Many of the questions from our community regarding the new cell phone policy focus on school safety. The following excerpt from the National School Safety and Security Services shares several examples of how cell phones negatively impact school safety:
Student use of cell phones impacts school safety in a number of ways:
Cell phones have been used to make bomb, shooting, and other threats to schools which may require extended time to investigate and identify the perpetrators.
Cell phones have been used for making threats to individual students, cyberbullying, instigating fights, and other school safety disruptions.
Student use of cell phones during an unfolding emergency can distract their attention from safety and emergency response directions being given by school staff.
Cell phone use by students can hamper rumor control and, in doing so, disrupt and delay effective public safety personnel response.
Cell phone use by students can impede public safety response by accelerating parental and community arrival at the scene of an emergency during times when officials may be attempting to evacuate students to another site.
Additionally, experience in emergency management has shown us that regular school telephone systems become overloaded with calls in times of a crisis. While we do recommend cell phones for school administrators and crisis team members as an emergency management resource tool, it is possible that hundreds or thousands of students and others rushing to use their cell phones in a crisis could potentially overload cell phone systems in some areas. Therefore the use of cell phones by students and others in the immediate school community could potentially decrease, not increase, school safety during a crisis.
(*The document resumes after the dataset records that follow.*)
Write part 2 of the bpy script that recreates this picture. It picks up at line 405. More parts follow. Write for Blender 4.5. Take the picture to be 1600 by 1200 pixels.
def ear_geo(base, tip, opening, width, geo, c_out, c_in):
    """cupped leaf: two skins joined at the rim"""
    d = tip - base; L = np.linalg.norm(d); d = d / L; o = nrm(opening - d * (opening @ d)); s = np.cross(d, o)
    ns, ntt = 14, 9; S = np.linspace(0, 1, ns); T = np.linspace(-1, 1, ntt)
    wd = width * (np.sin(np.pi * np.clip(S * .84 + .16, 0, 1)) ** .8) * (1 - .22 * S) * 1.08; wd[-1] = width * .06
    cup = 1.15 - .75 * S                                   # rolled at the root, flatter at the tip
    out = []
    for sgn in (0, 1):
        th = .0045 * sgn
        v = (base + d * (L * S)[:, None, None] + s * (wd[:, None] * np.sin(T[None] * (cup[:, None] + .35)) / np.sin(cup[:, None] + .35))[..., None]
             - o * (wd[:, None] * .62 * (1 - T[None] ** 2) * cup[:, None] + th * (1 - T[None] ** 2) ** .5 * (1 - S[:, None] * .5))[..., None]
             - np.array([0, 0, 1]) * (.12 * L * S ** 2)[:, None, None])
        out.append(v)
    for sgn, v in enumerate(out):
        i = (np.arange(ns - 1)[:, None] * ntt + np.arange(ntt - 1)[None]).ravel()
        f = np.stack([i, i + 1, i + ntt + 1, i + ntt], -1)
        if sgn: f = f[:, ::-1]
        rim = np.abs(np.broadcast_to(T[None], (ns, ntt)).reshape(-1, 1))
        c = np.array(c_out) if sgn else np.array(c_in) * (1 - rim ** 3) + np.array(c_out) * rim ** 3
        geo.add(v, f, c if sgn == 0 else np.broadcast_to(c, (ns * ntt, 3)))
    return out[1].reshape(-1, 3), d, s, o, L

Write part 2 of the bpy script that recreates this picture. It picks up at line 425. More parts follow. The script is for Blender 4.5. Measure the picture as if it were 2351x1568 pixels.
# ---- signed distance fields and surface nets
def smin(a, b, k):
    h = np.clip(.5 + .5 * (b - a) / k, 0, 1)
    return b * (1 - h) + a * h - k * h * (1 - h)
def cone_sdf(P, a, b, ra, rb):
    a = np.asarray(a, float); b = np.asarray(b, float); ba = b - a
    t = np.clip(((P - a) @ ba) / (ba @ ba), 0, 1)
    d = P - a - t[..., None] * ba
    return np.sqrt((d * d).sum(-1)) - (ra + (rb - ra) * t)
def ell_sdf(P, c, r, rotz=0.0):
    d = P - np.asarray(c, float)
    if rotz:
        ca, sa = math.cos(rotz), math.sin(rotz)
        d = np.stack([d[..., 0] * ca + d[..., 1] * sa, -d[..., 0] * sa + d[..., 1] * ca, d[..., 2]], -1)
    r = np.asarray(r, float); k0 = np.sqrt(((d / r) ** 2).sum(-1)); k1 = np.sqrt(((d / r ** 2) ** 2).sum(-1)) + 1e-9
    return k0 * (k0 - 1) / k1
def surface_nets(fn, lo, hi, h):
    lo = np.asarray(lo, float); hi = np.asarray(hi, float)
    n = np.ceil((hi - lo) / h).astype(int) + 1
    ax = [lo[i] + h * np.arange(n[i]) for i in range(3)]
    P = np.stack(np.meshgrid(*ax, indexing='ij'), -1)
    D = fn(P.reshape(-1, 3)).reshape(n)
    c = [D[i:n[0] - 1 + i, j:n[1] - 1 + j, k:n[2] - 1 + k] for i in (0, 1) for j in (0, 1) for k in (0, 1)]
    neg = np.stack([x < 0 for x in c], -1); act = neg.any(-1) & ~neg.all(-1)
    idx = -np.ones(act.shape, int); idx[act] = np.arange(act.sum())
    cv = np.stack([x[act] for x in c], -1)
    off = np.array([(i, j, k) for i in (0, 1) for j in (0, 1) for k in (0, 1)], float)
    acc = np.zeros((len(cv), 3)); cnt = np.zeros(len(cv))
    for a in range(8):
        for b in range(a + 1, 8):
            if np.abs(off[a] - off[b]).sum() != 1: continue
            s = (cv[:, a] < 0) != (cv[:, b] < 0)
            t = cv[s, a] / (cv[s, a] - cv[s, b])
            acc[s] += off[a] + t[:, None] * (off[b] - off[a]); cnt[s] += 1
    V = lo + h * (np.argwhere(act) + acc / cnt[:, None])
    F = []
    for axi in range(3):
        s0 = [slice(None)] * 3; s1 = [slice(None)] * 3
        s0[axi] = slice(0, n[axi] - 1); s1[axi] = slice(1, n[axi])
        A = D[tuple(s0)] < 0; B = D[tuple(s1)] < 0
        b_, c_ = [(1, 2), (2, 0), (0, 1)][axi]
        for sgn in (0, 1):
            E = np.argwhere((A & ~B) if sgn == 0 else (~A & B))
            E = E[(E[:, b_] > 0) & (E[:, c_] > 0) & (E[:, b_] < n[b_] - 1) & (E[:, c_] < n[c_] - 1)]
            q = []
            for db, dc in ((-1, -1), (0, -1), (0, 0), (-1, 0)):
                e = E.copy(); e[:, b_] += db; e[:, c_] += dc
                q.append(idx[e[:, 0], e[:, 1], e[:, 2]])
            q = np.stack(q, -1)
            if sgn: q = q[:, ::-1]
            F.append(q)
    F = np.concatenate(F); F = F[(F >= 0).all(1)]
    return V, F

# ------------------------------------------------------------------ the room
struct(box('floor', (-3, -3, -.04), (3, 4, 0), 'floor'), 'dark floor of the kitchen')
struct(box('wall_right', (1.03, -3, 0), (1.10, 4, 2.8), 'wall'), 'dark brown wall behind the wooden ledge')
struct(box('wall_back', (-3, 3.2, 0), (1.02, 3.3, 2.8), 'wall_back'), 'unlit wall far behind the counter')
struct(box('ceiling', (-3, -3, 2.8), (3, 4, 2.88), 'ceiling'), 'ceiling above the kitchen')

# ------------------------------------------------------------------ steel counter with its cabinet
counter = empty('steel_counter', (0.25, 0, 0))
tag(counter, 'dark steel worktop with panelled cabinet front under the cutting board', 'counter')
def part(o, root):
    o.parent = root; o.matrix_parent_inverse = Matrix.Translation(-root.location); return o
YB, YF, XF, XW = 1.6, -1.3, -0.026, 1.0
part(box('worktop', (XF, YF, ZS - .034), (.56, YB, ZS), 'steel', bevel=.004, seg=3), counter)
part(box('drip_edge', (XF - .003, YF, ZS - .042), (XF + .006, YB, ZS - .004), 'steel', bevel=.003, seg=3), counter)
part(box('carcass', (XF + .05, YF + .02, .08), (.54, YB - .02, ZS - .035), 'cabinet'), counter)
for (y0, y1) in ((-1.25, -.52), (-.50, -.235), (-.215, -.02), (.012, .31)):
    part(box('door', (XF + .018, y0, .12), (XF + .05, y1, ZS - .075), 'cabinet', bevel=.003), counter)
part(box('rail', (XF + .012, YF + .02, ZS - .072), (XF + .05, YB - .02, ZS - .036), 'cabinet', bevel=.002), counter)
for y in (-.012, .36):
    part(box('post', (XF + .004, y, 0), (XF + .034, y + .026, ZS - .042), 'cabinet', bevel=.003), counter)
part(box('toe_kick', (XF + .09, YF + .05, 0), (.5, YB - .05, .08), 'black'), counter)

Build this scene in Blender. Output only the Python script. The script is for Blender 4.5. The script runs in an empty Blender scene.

Cell phone use, texting, and other outside communications by students during a crisis also expedites parental flocking to the school at a time when school and public safety officials may need parents to be away from the school site due to evacuations, emergency response, and/or other tactical or safety reasons. This could delay or otherwise hinder timely and efficient parent-student reunification. It could potentially thrust parents into a zone of potential harm.
Cell phone use also accelerates the unintentional (and potentially intentional) spread of misinformation, rumors, and fear.